Mosca doveva sembrare molto lontana da Poggioreale, ma non abbastanza per chi insegue il sogno dell’eternità olimpica. La storia di Patrizio Oliva comincia nella casa di un quartiere popolare di Napoli, allegramente affollata di fratelli e sorelle, e prende piano piano il volo, diventando un grido contro esclusione ed emarginazione, tra le mura della palestra Fulgor, nei Quartieri Spagnoli. Sotto la guida di Geppino Silvestri, maestro di vita e di boxe, destinato a cambiare per sempre le sorti del movimento pugilistico italiano, quel ragazzo, che tra poco diventerà “lo Sparviero”, inizia a maturare come pugile. Dopo due titoli italiani nei superleggeri, già nel 1979 Oliva fa parlare di sé oltre confine: a Colonia, incontra in finale per il titolo europeo il sovietico Serik Konakbayev. Il match è a senso unico a favore del pugile partenopeo ma, nonostante questo, con un verdetto che ancora oggi grida vendetta, i giudici assegnano l’oro al boxeur di origine kazaka. Nonostante la delusione, però, è solo l’inizio: tra Oliva e Konakbayev non è finita qui.

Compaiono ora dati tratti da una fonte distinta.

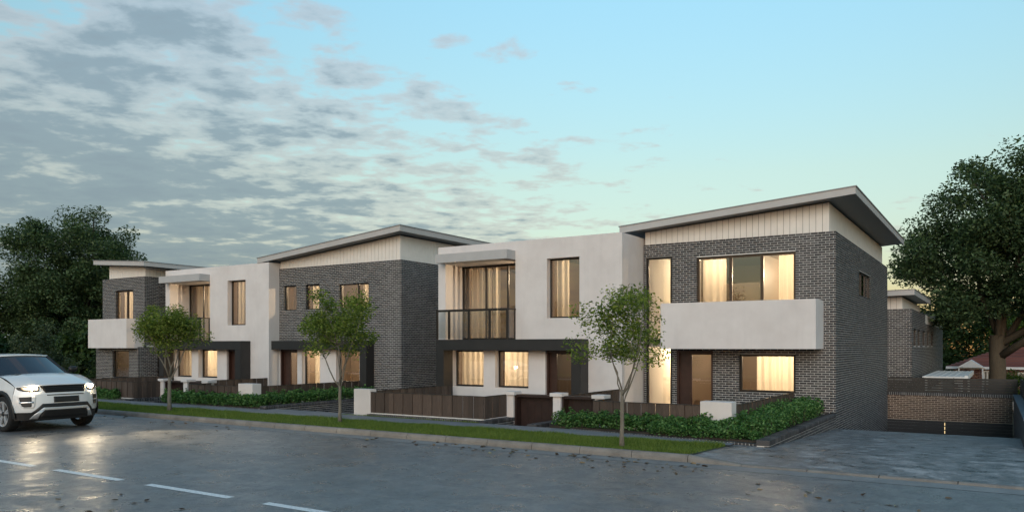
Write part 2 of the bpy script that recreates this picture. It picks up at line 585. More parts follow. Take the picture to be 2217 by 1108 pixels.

MOSCA 1980: OLIVA NELLA LEGGENDA
Il 19 luglio 1980 vengono inaugurate le Olimpiadi di Mosca, in un clima plumbeo. L’invasione sovietica dell’Afghanistan aveva innescato la reazione degli Stati Uniti che, ad aprile, ufficializzò il boicottaggio dei giochi. La decisione è seguita da altri 64 paesi, tra i quali Canada, Germania Ovest, Norvegia, Giappone, Corea del Sud. L’Italia sceglie di partecipare ma la squadra di boxe rischia ugualmente l’esclusione perché gli atleti non superano le prove pre-peso. Il CIO però, già profondamente segnato dalla mancata partecipazione del blocco guidato dagli Usa, decide di chiudere un occhio e ammettere i pugili azzurri, garantendo un secondo giro di prove. Lo Sparviero è pronto a salire sul ring. Dopo i primi turni, relativamente agevoli, nei quarti di finale, Oliva incrocia i guantoni con il fortissimo jugoslavo Ace Rusevski, che batte di misura, per poi liquidare il britannico Anthony Willis in semifinale.
OLIVA VS. KONAKBAYEV PARTE SECONDA
Il giorno della finale non è una data qualunque per la storia d’Italia. Sabato 2 agosto 1980, alle 10.25, alla stazione ferroviaria di Bologna una bomba squarcia la sala d’aspetto, lasciando a terra 85 morti, oltre 200 feriti e un paese sgomento. Oliva sale sul ring quando a Mosca è ormai pomeriggio. In finale una vecchia conoscenza. Quel Konakbayev che l’anno prima lo aveva derubato di un titolo europeo più che meritato. L’arena è un inferno: il pubblico di casa dà vita a una vera e propria bolgia ma, con calma, talento e determinazione, Oliva mette in scena un capolavoro di tattica e inventiva che lascia il sovietico in confusione e privo di certezze. Il verdetto dei giudici è inequivocabile: 4 a 1 per il pugile di Poggioreale. L’oro rappresenta un sorriso per l’Italia ferita a morte e il lasciapassare verso la leggenda per Patrizio Oliva. Succede nel palmares olimpico a un altro mito della boxe, quel Ray Leonard che, da bambino, lo aveva ispirato e fatto sognare.
TESTIMONIAL DI SPORT E VITA
Dopo la conquista del titolo olimpico, la sua storia di ragazzo di Poggioreale conquista tutti. Il passaggio al professionismo lo porta a mietere tanti altri successi. Si ritira nel 1992, dopo una carriera lunghissima, costellata di vittorie, accompagnata sempre da un carattere estroverso, dalla voglia di comunicare, sperimentare, essere d’esempio. E’ stato anche commissario tecnico della nazionale di boxe alle Olimpiadi di Atlanta 1996 e a quelle di Sydney 2000. Oggi Patrizio Oliva continua a testimoniare il valore dello sport a favore della crescita dei giovani, della loro educazione e integrazione. Allenatore, educatore, scrittore, ma anche uomo di spettacolo e di comunicazione. Il volo dello Sparviero non si ferma mai.